**What the task asks**
Copy everything in the listing below word for word, apart from any images.

★ ★ ★

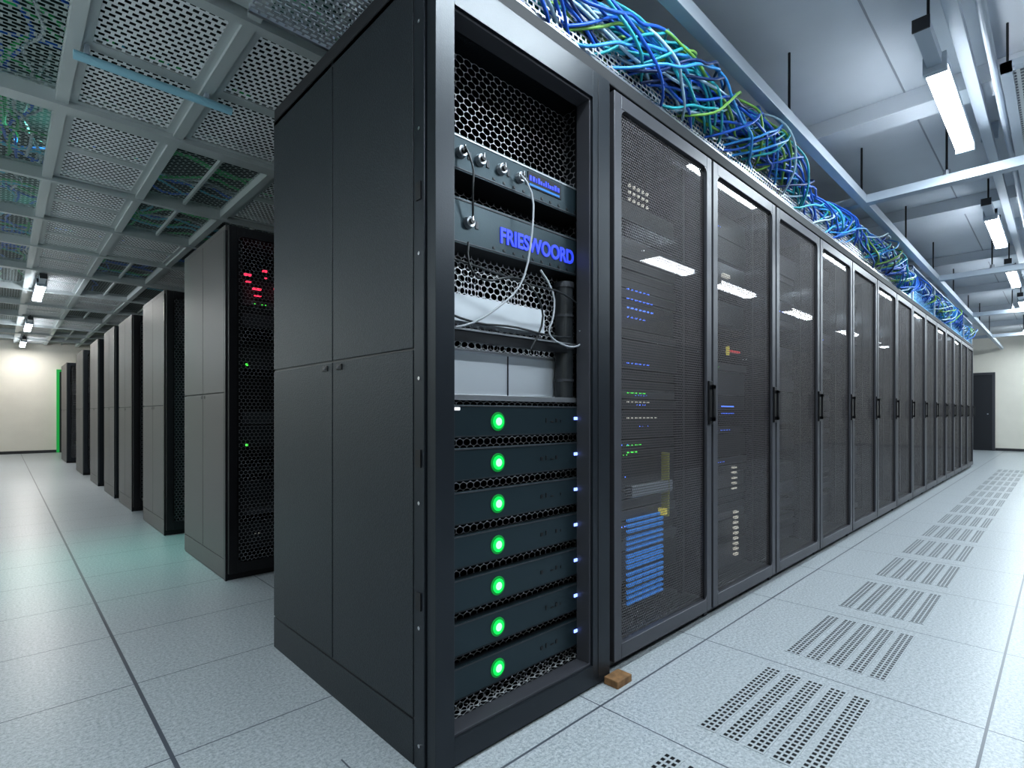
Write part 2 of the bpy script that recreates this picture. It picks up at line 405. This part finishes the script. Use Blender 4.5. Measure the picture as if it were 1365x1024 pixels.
q.quad([(1.63,1.25,.06),(1.63,1.40,.06),(1.63,1.40,2.2),(1.63,1.25,2.2)],wire_hex_y)
q.quad([(.90,1.25,.10),(1.63,1.25,.10),(1.63,1.40,.10),(.90,1.40,.10)],wire_flat)
q.quad([(.90,1.295,.06),(1.63,1.295,.06),(1.63,1.295,1.06),(.90,1.295,1.06)],wire_sm2)
q.quad([(.90,1.34,1.20),(1.63,1.34,1.20),(1.63,1.34,1.52),(.90,1.34,1.52)],wire_sm2)
q.obj('wire_mesh_screens',parent=mr)
q=MB()
for x in (.905,1.605): 
    q.box(x-.02,x+.02,1.275,1.30,.07,2.2,black)
    for k in range(48): q.box(x-.005,x+.005,1.273,1.275,.1+k*.044,.11+k*.044,device)
q.box(.91,1.62,1.262,1.275,1.042,1.060,steel); q.box(.91,1.62,1.275,1.39,1.042,1.05,device)
q.box(.91,1.62,1.27,1.30,1.225,1.265,device2); q.box(.91,1.62,1.265,1.27,1.256,1.262,steel)
q.obj('mounting_rails',parent=mr,bevel=.001)
q=MB()
q.box(.925,1.42,1.305,1.38,1.290,1.375,whitebox)
q.box(.925,1.60,1.345,1.38,1.063,1.205,whitebox); q.box(1.27,1.274,1.340,1.345,1.063,1.205,device); q.box(.92,1.60,1.330,1.345,1.2,1.210,steel)
q.obj('white_patch_shelves',parent=mr,bevel=.002)
q=MB(); q.cyl((1.522,1.30,1.052),(1.522,1.30,1.47),.034,rubber,28); 
for z in (1.12,1.24,1.36): q.cyl((1.522,1.30,z),(1.522,1.30,z+.010),.037,device,28)
q.cyl((1.522,1.30,1.47),(1.522,1.30,1.49),.038,device,28)
q.obj('cable_conduit',parent=mr)
def unit(name,z0,z1,fy,knobs):
    q=MB(); q.box(.915,1.605,fy,1.38,z0,z1,device2); q.box(.905,1.615,fy-.006,fy,z0,z1,srv)
    q.box(.91,1.60,fy-.008,fy-.006,z0+.004,z0+.008,device); q.box(.91,1.60,fy-.008,fy-.006,z1-.010,z1-.004,steel if len(knobs)>1 else device)
    for x in knobs:
        zz=(z0+z1)/2
        q.cyl((x,fy-.006,zz),(x,fy-.022,zz),.019,steel,20,.016); q.cyl((x,fy-.022,zz),(x,fy-.030,zz),.009,black,12); q.box(x-.002,x+.002,fy-.032,fy-.022,zz,zz+.016,screw)
        q.box(x+.028,x+.040,fy-.009,fy-.006,zz-.012,zz+.012,device)
    for k in range(10): q.box(1.13+k*.045,1.14+k*.045,fy-.008,fy-.006,z0+.012,z0+.020,black)
    return q.obj(name,parent=mr,bevel=.0015)
unit('upper_switch_panel',1.735,1.845,1.270,(1.00,1.075,1.165,1.25))
unit('lower_switch_panel',1.515,1.655,1.270,(1.03,))
def text(name,s,size,x,y,z,mat,sx=1,ext=.002,off=.0018):
    cu=bpy.data.curves.new(name,'FONT'); cu.body=s; cu.size=size; cu.extrude=ext; cu.offset=off; cu.materials.append(mat)
    ob=bpy.data.objects.new(name,cu); scene.collection.objects.link(ob); ob.location=(x,y,z); ob.rotation_euler=(math.pi/2,0,0); ob.scale=(sx,1,1); ob.parent=mr
    return ob
text('display_text','FRIESWOORD',.070,1.16,1.262,1.555,led_bt,.84)
q=MB(); q.box(1.29,1.46,1.261,1.264,1.775,1.826,device2); q.box(1.295,1.45,1.259,1.261,1.779,1.786,led_blue_soft)
rr=random.Random(5); x=1.296
while x<1.45:
    w=rr.uniform(.004,.012); hh=rr.uniform(.010,.020); q.box(x,x+w,1.259,1.261,1.796,1.796+hh,led_bt); x+=w+rr.uniform(.003,.006)
q.obj('small_blue_display',parent=mr)
cabw=plain('cable_grey',(.35,.37,.4),.4); 
curve_obj('loose_patch_cables',[
 ([(1.23,1.240,1.79),(1.27,1.215,1.75),(1.26,1.21,1.6),(1.23,1.22,1.42),(1.12,1.23,1.33),(1.03,1.25,1.27),(.98,1.26,1.26)],0),
 ([(.94,1.27,1.47),(1.1,1.25,1.45),(1.3,1.24,1.43),(1.45,1.24,1.44),(1.58,1.26,1.40)],1),
 ([(1.35,1.26,1.50),(1.40,1.24,1.44),(1.40,1.24,1.34),(1.37,1.25,1.28),(1.43,1.245,1.25),(1.51,1.24,1.24),(1.57,1.24,1.27),(1.54,1.24,1.31)],0),
 ([(.94,1.26,1.30),(1.05,1.26,1.275),(1.2,1.25,1.29),(1.4,1.25,1.27),(1.5,1.25,1.28)],1),
 ([(1.02,1.25,1.52),(1.00,1.24,1.45),(1.07,1.24,1.40),(1.22,1.24,1.46),(1.33,1.24,1.40),(1.36,1.25,1.30),(1.30,1.26,1.22)],1),
 ([(1.0,1.24,1.80),(1.02,1.22,1.74),(1.01,1.22,1.68),(1.03,1.24,1.60)],1)],[cabw,rubber],.0036,parent=mr)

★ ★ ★

**Result of this exercise**
Write part 2 of the bpy script that recreates this picture. It picks up at line 405. This part finishes the script. Use Blender 4.5. Measure the picture as if it were 1365x1024 pixels.
q.quad([(1.63,1.25,.06),(1.63,1.40,.06),(1.63,1.40,2.2),(1.63,1.25,2.2)],wire_hex_y)
q.quad([(.90,1.25,.10),(1.63,1.25,.10),(1.63,1.40,.10),(.90,1.40,.10)],wire_flat)
q.quad([(.90,1.295,.06),(1.63,1.295,.06),(1.63,1.295,1.06),(.90,1.295,1.06)],wire_sm2)
q.quad([(.90,1.34,1.20),(1.63,1.34,1.20),(1.63,1.34,1.52),(.90,1.34,1.52)],wire_sm2)
q.obj('wire_mesh_screens',parent=mr)
q=MB()
for x in (.905,1.605): 
    q.box(x-.02,x+.02,1.275,1.30,.07,2.2,black)
    for k in range(48): q.box(x-.005,x+.005,1.273,1.275,.1+k*.044,.11+k*.044,device)
q.box(.91,1.62,1.262,1.275,1.042,1.060,steel); q.box(.91,1.62,1.275,1.39,1.042,1.05,device)
q.box(.91,1.62,1.27,1.30,1.225,1.265,device2); q.box(.91,1.62,1.265,1.27,1.256,1.262,steel)
q.obj('mounting_rails',parent=mr,bevel=.001)
q=MB()
q.box(.925,1.42,1.305,1.38,1.290,1.375,whitebox)
q.box(.925,1.60,1.345,1.38,1.063,1.205,whitebox); q.box(1.27,1.274,1.340,1.345,1.063,1.205,device); q.box(.92,1.60,1.330,1.345,1.2,1.210,steel)
q.obj('white_patch_shelves',parent=mr,bevel=.002)
q=MB(); q.cyl((1.522,1.30,1.052),(1.522,1.30,1.47),.034,rubber,28); 
for z in (1.12,1.24,1.36): q.cyl((1.522,1.30,z),(1.522,1.30,z+.010),.037,device,28)
q.cyl((1.522,1.30,1.47),(1.522,1.30,1.49),.038,device,28)
q.obj('cable_conduit',parent=mr)
def unit(name,z0,z1,fy,knobs):
    q=MB(); q.box(.915,1.605,fy,1.38,z0,z1,device2); q.box(.905,1.615,fy-.006,fy,z0,z1,srv)
    q.box(.91,1.60,fy-.008,fy-.006,z0+.004,z0+.008,device); q.box(.91,1.60,fy-.008,fy-.006,z1-.010,z1-.004,steel if len(knobs)>1 else device)
    for x in knobs:
        zz=(z0+z1)/2
        q.cyl((x,fy-.006,zz),(x,fy-.022,zz),.019,steel,20,.016); q.cyl((x,fy-.022,zz),(x,fy-.030,zz),.009,black,12); q.box(x-.002,x+.002,fy-.032,fy-.022,zz,zz+.016,screw)
        q.box(x+.028,x+.040,fy-.009,fy-.006,zz-.012,zz+.012,device)
    for k in range(10): q.box(1.13+k*.045,1.14+k*.045,fy-.008,fy-.006,z0+.012,z0+.020,black)
    return q.obj(name,parent=mr,bevel=.0015)
unit('upper_switch_panel',1.735,1.845,1.270,(1.00,1.075,1.165,1.25))
unit('lower_switch_panel',1.515,1.655,1.270,(1.03,))
def text(name,s,size,x,y,z,mat,sx=1,ext=.002,off=.0018):
    cu=bpy.data.curves.new(name,'FONT'); cu.body=s; cu.size=size; cu.extrude=ext; cu.offset=off; cu.materials.append(mat)
    ob=bpy.data.objects.new(name,cu); scene.collection.objects.link(ob); ob.location=(x,y,z); ob.rotation_euler=(math.pi/2,0,0); ob.scale=(sx,1,1); ob.parent=mr
    return ob
text('display_text','FRIESWOORD',.070,1.16,1.262,1.555,led_bt,.84)
q=MB(); q.box(1.29,1.46,1.261,1.264,1.775,1.826,device2); q.box(1.295,1.45,1.259,1.261,1.779,1.786,led_blue_soft)
rr=random.Random(5); x=1.296
while x<1.45:
    w=rr.uniform(.004,.012); hh=rr.uniform(.010,.020); q.box(x,x+w,1.259,1.261,1.796,1.796+hh,led_bt); x+=w+rr.uniform(.003,.006)
q.obj('small_blue_display',parent=mr)
cabw=plain('cable_grey',(.35,.37,.4),.4); 
curve_obj('loose_patch_cables',[
 ([(1.23,1.240,1.79),(1.27,1.215,1.75),(1.26,1.21,1.6),(1.23,1.22,1.42),(1.12,1.23,1.33),(1.03,1.25,1.27),(.98,1.26,1.26)],0),
 ([(.94,1.27,1.47),(1.1,1.25,1.45),(1.3,1.24,1.43),(1.45,1.24,1.44),(1.58,1.26,1.40)],1),
 ([(1.35,1.26,1.50),(1.40,1.24,1.44),(1.40,1.24,1.34),(1.37,1.25,1.28),(1.43,1.245,1.25),(1.51,1.24,1.24),(1.57,1.24,1.27),(1.54,1.24,1.31)],0),
 ([(.94,1.26,1.30),(1.05,1.26,1.275),(1.2,1.25,1.29),(1.4,1.25,1.27),(1.5,1.25,1.28)],1),
 ([(1.02,1.25,1.52),(1.00,1.24,1.45),(1.07,1.24,1.40),(1.22,1.24,1.46),(1.33,1.24,1.40),(1.36,1.25,1.30),(1.30,1.26,1.22)],1),
 ([(1.0,1.24,1.80),(1.02,1.22,1.74),(1.01,1.22,1.68),(1.03,1.24,1.60)],1)],[cabw,rubber],.0036,parent=mr)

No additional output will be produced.